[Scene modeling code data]

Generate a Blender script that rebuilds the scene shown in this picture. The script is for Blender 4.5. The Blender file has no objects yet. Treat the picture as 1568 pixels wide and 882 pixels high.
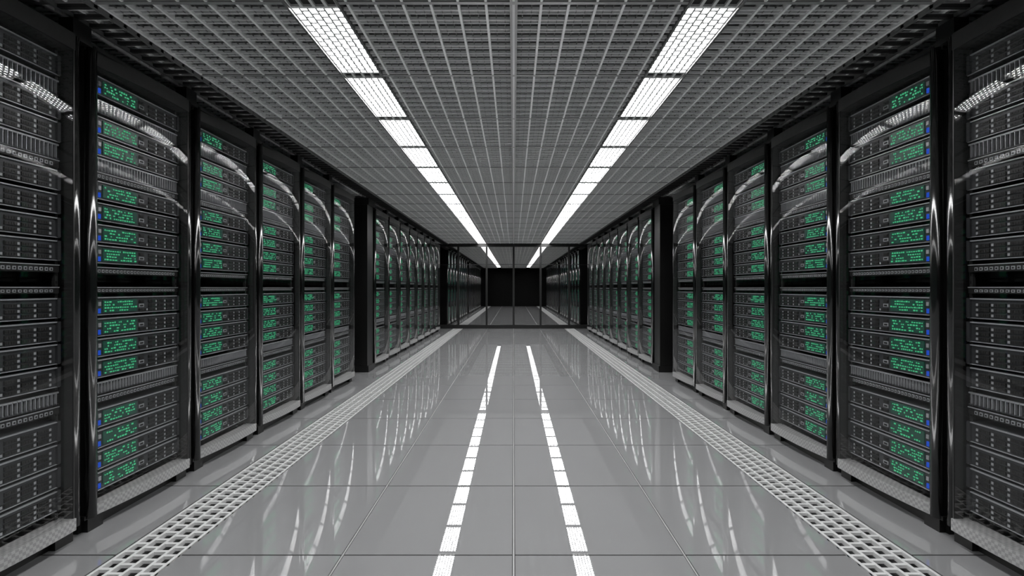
import bpy, math, random
random.seed(7)
scene = bpy.context.scene
scene.view_settings.view_transform = 'Standard'
scene.view_settings.look = 'None'

H = 1.2          # eye height
CEIL = 2.51
W = 2.06         # cabinet front plane
P = 0.80         # cabinet pitch
T = 0.7685       # floor / ceiling module
Y_END = 14.5
Y_BACK = -3.2
XW = 3.1

# ------------------------------------------------------------ materials
def new_mat(name):
    m = bpy.data.materials.new(name)
    m.use_nodes = True
    return m, m.node_tree, m.node_tree.nodes['Principled BSDF']

def pbr(name, col, rough=0.5, metal=0.0, ior=1.5, noise=0.0, nscale=30.0, emis=None, estr=0.0, rnoise=0.0):
    m, nt, b = new_mat(name)
    if not isinstance(col, tuple): col = (col, col, col)
    b.inputs['Base Color'].default_value = (*col, 1)
    b.inputs['Roughness'].default_value = rough
    b.inputs['Metallic'].default_value = metal
    b.inputs['IOR'].default_value = ior
    if emis:
        b.inputs['Emission Color'].default_value = (*emis, 1)
        b.inputs['Emission Strength'].default_value = estr
    if noise > 0:
        tc = nt.nodes.new('ShaderNodeTexCoord')
        n = nt.nodes.new('ShaderNodeTexNoise'); n.inputs['Scale'].default_value = nscale
        r = nt.nodes.new('ShaderNodeMapRange')
        r.inputs['To Min'].default_value = 1 - noise; r.inputs['To Max'].default_value = 1 + noise
        mx = nt.nodes.new('ShaderNodeVectorMath'); mx.operation = 'SCALE'
        mx.inputs[0].default_value = col
        nt.links.new(tc.outputs['Object'], n.inputs['Vector'])
        nt.links.new(n.outputs['Fac'], r.inputs['Value'])
        nt.links.new(r.outputs['Result'], mx.inputs['Scale'])
        nt.links.new(mx.outputs['Vector'], b.inputs['Base Color'])
    return m

def emit(name, col, s):
    m = bpy.data.materials.new(name); m.use_nodes = True
    nt = m.node_tree; nt.nodes.clear()
    e = nt.nodes.new('ShaderNodeEmission'); e.inputs['Color'].default_value = (*col, 1); e.inputs['Strength'].default_value = s
    o = nt.nodes.new('ShaderNodeOutputMaterial'); nt.links.new(e.outputs[0], o.inputs[0])
    return m

def glass(name, base, tint, rough=0.0, gcol=1.0):
    m = bpy.data.materials.new(name); m.use_nodes = True
    nt = m.node_tree; nt.nodes.clear()
    lw = nt.nodes.new('ShaderNodeLayerWeight'); lw.inputs['Blend'].default_value = 0.5
    pw = nt.nodes.new('ShaderNodeMath'); pw.operation = 'POWER'; pw.inputs[1].default_value = 5.5
    mr = nt.nodes.new('ShaderNodeMapRange'); mr.inputs['To Min'].default_value = base; mr.inputs['To Max'].default_value = 1.0
    t = nt.nodes.new('ShaderNodeBsdfTransparent'); t.inputs[0].default_value = (tint, tint, tint, 1)
    g = nt.nodes.new('ShaderNodeBsdfGlossy'); g.inputs['Roughness'].default_value = rough
    g.inputs['Color'].default_value = (gcol, gcol, gcol, 1)
    mx = nt.nodes.new('ShaderNodeMixShader')
    o = nt.nodes.new('ShaderNodeOutputMaterial')
    nt.links.new(lw.outputs['Facing'], pw.inputs[0]); nt.links.new(pw.outputs[0], mr.inputs['Value'])
    nt.links.new(mr.outputs['Result'], mx.inputs[0]); nt.links.new(t.outputs[0], mx.inputs[1]); nt.links.new(g.outputs[0], mx.inputs[2])
    nt.links.new(mx.outputs[0], o.inputs[0])
    return m

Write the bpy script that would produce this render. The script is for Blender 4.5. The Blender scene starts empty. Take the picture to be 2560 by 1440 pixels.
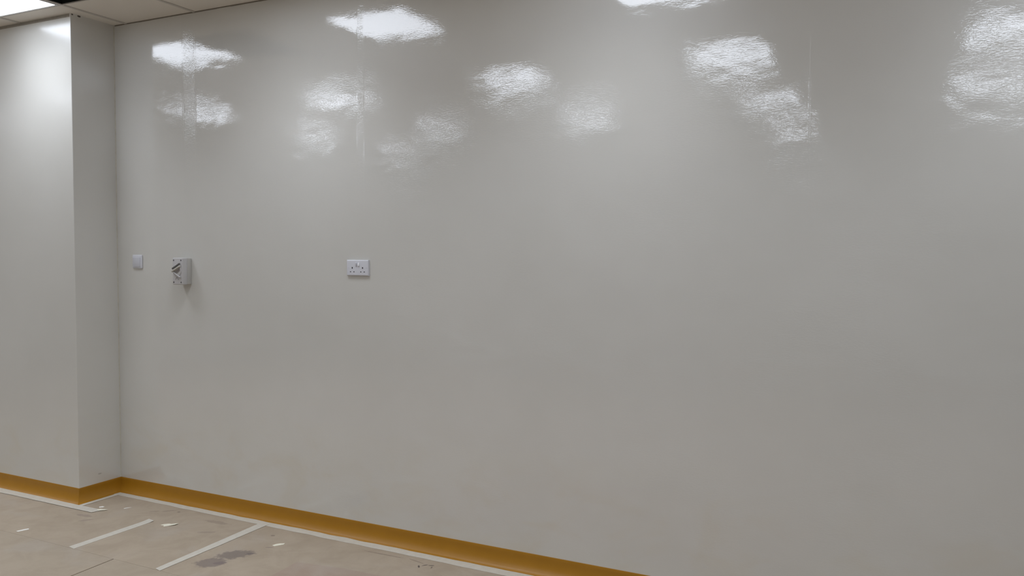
import bpy, bmesh, math, random
from mathutils import Matrix, Vector, noise as mnoise
S = bpy.context.scene
COL = S.collection
PI = math.pi

# ------------------------------------------------------------------ camera
cam_d = bpy.data.cameras.new('camera')
cam = bpy.data.objects.new('camera', cam_d)
COL.objects.link(cam)
S.camera = cam
cam_d.sensor_width = 36.0
cam_d.lens = 2011.79 / 2560.0 * 36.0
cam_d.clip_start = 0.05
R_ = Vector((0.89751, 0.44095, 0.00592))
U_ = Vector((-0.02530, 0.03808, 0.99895))
F_ = Vector((-0.44027, 0.89672, -0.04534))
cam.matrix_world = Matrix(((R_.x, U_.x, -F_.x, 4.6206), (R_.y, U_.y, -F_.y, -3.5767),
                           (R_.z, U_.z, -F_.z, 1.5904), (0, 0, 0, 1)))

# ------------------------------------------------------------------ world, exposure
w = bpy.data.worlds.new('world'); S.world = w; w.use_nodes = True
w.node_tree.nodes['Background'].inputs[0].default_value = (0.02, 0.02, 0.02, 1)
w.node_tree.nodes['Background'].inputs[1].default_value = 0.2
S.view_settings.view_transform = 'Standard'
S.view_settings.look = 'None'
S.view_settings.exposure = 0.09
S.view_settings.gamma = 1.0
S.view_settings.use_curve_mapping = False
LAMP = 4.35                     # radiance of the ceiling light diffusers
LAMP_COL = (0.90, 0.97, 1.09)
DOWN_W = 4.7                    # watts of each panel's downward beam

# ------------------------------------------------------------------ dimensions
H = 3.023                       # ceiling height
PD = 0.301                      # how far the pier stands out of the long wall
X0, X1, Y1 = -5.2, 6.7, -7.4    # room ends
GX, GY, CELL = 0.115, -0.44, 0.6
BASE_H, TOE = 0.092, 0.046


# ------------------------------------------------------------------ material helpers
class NT:
    def __init__(s, name):
        s.m = bpy.data.materials.new(name); s.m.use_nodes = True
        s.t = s.m.node_tree; s.n = s.t.nodes
        s.b = s.n['Principled BSDF']
        s.pos = None
    def new(s, k, **kw):
        x = s.n.new(k)
        for a, v in kw.items(): setattr(x, a, v)
        return x
    def put(s, sock, v):
        if isinstance(v, bpy.types.NodeSocket): s.t.links.new(v, sock)
        elif isinstance(v, (tuple, list)) and len(v) == 3 and sock.type == 'RGBA': sock.default_value = (*v, 1)
        else: sock.default_value = v
    def M(s, op, a, b=None, c=None, clamp=False):
        x = s.new('ShaderNodeMath', operation=op, use_clamp=clamp)
        s.put(x.inputs[0], a)
        if b is not None: s.put(x.inputs[1], b)
        if c is not None: s.put(x.inputs[2], c)
        return x.outputs[0]
    def P(s):
        if s.pos is None:
            g = s.new('ShaderNodeNewGeometry')
            sp = s.new('ShaderNodeSeparateXYZ'); s.t.links.new(g.outputs['Position'], sp.inputs[0])
            s.pos = (g.outputs['Position'], sp.outputs[0], sp.outputs[1], sp.outputs[2])
        return s.pos
    def noise(s, scale, detail=2.0, rough=0.5, stretch=(1, 1, 1), dist=0.0, off=(0, 0, 0)):
        mp = s.new('ShaderNodeMapping'); s.put(mp.inputs[0], s.P()[0])
        mp.inputs['Scale'].default_value = stretch; mp.inputs['Location'].default_value = off
        x = s.new('ShaderNodeTexNoise'); s.t.links.new(mp.outputs[0], x.inputs['Vector'])
        x.inputs['Scale'].default_value = scale; x.inputs['Detail'].default_value = detail
        x.inputs['Roughness'].default_value = rough; x.inputs['Distortion'].default_value = dist
        return x.outputs['Fac']
    def smooth(s, v, a, b, to0=0.0, to1=1.0):
        x = s.new('ShaderNodeMapRange', interpolation_type='SMOOTHSTEP')
        s.put(x.inputs[0], v); s.put(x.inputs[1], a); s.put(x.inputs[2], b)
        s.put(x.inputs[3], to0); s.put(x.inputs[4], to1)
        return x.outputs[0]
    def mix(s, f, a, b, mode='MIX'):
        x = s.new('ShaderNodeMix', data_type='RGBA', blend_type=mode)
        s.put(x.inputs[0], f); s.put(x.inputs[6], a); s.put(x.inputs[7], b)
        return x.outputs[2]
    def bump(s, h, distance=1.0, strength=1.0):
        x = s.new('ShaderNodeBump'); x.inputs['Strength'].default_value = strength
        x.inputs['Distance'].default_value = distance
        s.put(x.inputs['Height'], h)
        return x.outputs[0]
    def set(s, color=None, rough=None, spec=None, **kw):
        if color is not None: s.put(s.b.inputs['Base Color'], color)
        if rough is not None: s.put(s.b.inputs['Roughness'], rough)
        if spec is not None: s.put(s.b.inputs['Specular IOR Level'], spec)
        for k, v in kw.items(): s.put(s.b.inputs[k.replace('_', ' ')], v)
        return s.m


def plain(name, col, rough=0.5, spec=0.5, grain=0.0, gs=200.0):
    t = NT(name)
    c = col
    if grain:
        n = t.noise(gs, 2)
        c = t.mix(n, tuple(v * (1 - grain) for v in col), tuple(min(1, v * (1 + grain)) for v in col))
    return t.set(c, rough, spec)


# glossy hygienic wall cladding: welded sheets, slightly wavy, fine ripple in the gloss
def cladding(seams=True, coat=0.045):
    t = NT('wall_cladding' if seams else 'pier_cladding')
    P, x, y, z = t.P()
    # slow waves of the sheets
    big = t.noise(1.7, 1.0, 0.4, (1.0, 1.0, 1.5), 0.0, (1.9, 5, 9.1))
    mid = t.noise(6.0, 1.5, 0.5, (0.8, 0.8, 1.5), 0.3, (2.4, 6, 1.7))
    # ripple of the adhesive, patchy
    fine = t.noise(105.0, 2.0, 0.55, (0.6, 0.6, 1.6), 0.4)
    patch = t.smooth(t.noise(2.3, 1.0, 0.5, (1, 1, 1), 0.0, (7, 0, 5)), 0.35, 0.65, 0.45, 1.0)
    h = t.M('MULTIPLY', big, 0.0045 if seams else 0.002)
    h = t.M('MULTIPLY_ADD', mid, 0.0017 if seams else 0.0004, h)
    h = t.M('MULTIPLY_ADD', t.M('MULTIPLY', fine, patch), 0.00027 if seams else 0.00008, h)
    c = t.mix(t.smooth(t.noise(1.3, 3, 0.6), 0.3, 0.7), (0.674, 0.668, 0.628), (0.704, 0.698, 0.660))
    # yellowed patches low on the wall, of their own shape
    yel = t.M('MULTIPLY', t.smooth(t.noise(3.2, 3, 0.6, (1, 1, 1.6), 0.5, (1.2, 0, 0)), 0.42, 0.75),
              t.smooth(z, 0.25, 0.75, 1.0, 0.0))
    c = t.mix(t.M('MULTIPLY', yel, 0.38), c, (0.66, 0.60, 0.48))
    if not seams:                               # small gaps at the ceiling and a scuff on the return side
        for cy, cz, ry, rz in ((-0.288, H - 0.001, 0.007, 0.005), (-0.243, H - 0.001, 0.012, 0.006), (-0.155, 0.150, 0.014, 0.005)):
            u = t.M('DIVIDE', t.M('SUBTRACT', y, cy), ry); v = t.M('DIVIDE', t.M('SUBTRACT', z, cz), rz)
            rr = t.M('MULTIPLY_ADD', u, u, t.M('MULTIPLY', v, v))
            f = t.M('MULTIPLY', t.smooth(rr, 0.6, 1.2, 1.0 if cz > 1 else 0.3, 0.0), t.smooth(x, -0.004, -0.002))
            c = t.mix(f, c, (0.05, 0.04, 0.03))
    if seams:
        wr = t.noise(55.0, 3.0, 0.6, (1.0, 1, 1.3), 1.2)
        for (sx, hw, amp, z0, ed) in ((0.664, 0.055, 0.0006, 2.25, 0.00022), (1.945, 0.022, 0.0005, 2.2, 0.00015),
                                      (4.24, 0.004, 0.0001, 1.9, 0.00003)):
            d = t.M('ABSOLUTE', t.M('SUBTRACT', x, sx))
            band = t.smooth(d, hw * 0.75, hw, 1.0, 0.0)
            band = t.M('MULTIPLY', band, t.smooth(z, z0 - 0.9, z0, 0.0, 1.0))
            h = t.M('MULTIPLY_ADD', t.M('MULTIPLY', wr, band), amp, h)
            # the two raised edges of the weld strip
            e = t.smooth(t.M('ABSOLUTE', t.M('SUBTRACT', d, hw)), 0.0, 0.005, 1.0, 0.0)
            e = t.M('MULTIPLY', e, t.smooth(z, 1.2, 2.2, 0.15, 1.0))
            h = t.M('MULTIPLY_ADD', e, ed, h)
    t.put(t.b.inputs['Normal'], t.bump(h))
    t.put(t.b.inputs['Coat Normal'], t.bump(h))
    t.set(c, 0.38, 0.5, Coat_Weight=1.0, Coat_Roughness=coat, Coat_IOR=1.95)
    return t.m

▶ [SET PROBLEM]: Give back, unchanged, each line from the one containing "Write the bpy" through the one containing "DOWN_W = 4.7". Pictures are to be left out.

▶ [EXERCISE OUTPUT]:
Write the bpy script that would produce this render. The script is for Blender 4.5. The Blender scene starts empty. Take the picture to be 2560 by 1440 pixels.
import bpy, bmesh, math, random
from mathutils import Matrix, Vector, noise as mnoise
S = bpy.context.scene
COL = S.collection
PI = math.pi

# ------------------------------------------------------------------ camera
cam_d = bpy.data.cameras.new('camera')
cam = bpy.data.objects.new('camera', cam_d)
COL.objects.link(cam)
S.camera = cam
cam_d.sensor_width = 36.0
cam_d.lens = 2011.79 / 2560.0 * 36.0
cam_d.clip_start = 0.05
R_ = Vector((0.89751, 0.44095, 0.00592))
U_ = Vector((-0.02530, 0.03808, 0.99895))
F_ = Vector((-0.44027, 0.89672, -0.04534))
cam.matrix_world = Matrix(((R_.x, U_.x, -F_.x, 4.6206), (R_.y, U_.y, -F_.y, -3.5767),
                           (R_.z, U_.z, -F_.z, 1.5904), (0, 0, 0, 1)))

# ------------------------------------------------------------------ world, exposure
w = bpy.data.worlds.new('world'); S.world = w; w.use_nodes = True
w.node_tree.nodes['Background'].inputs[0].default_value = (0.02, 0.02, 0.02, 1)
w.node_tree.nodes['Background'].inputs[1].default_value = 0.2
S.view_settings.view_transform = 'Standard'
S.view_settings.look = 'None'
S.view_settings.exposure = 0.09
S.view_settings.gamma = 1.0
S.view_settings.use_curve_mapping = False
LAMP = 4.35                     # radiance of the ceiling light diffusers
LAMP_COL = (0.90, 0.97, 1.09)
DOWN_W = 4.7                    # watts of each panel's downward beam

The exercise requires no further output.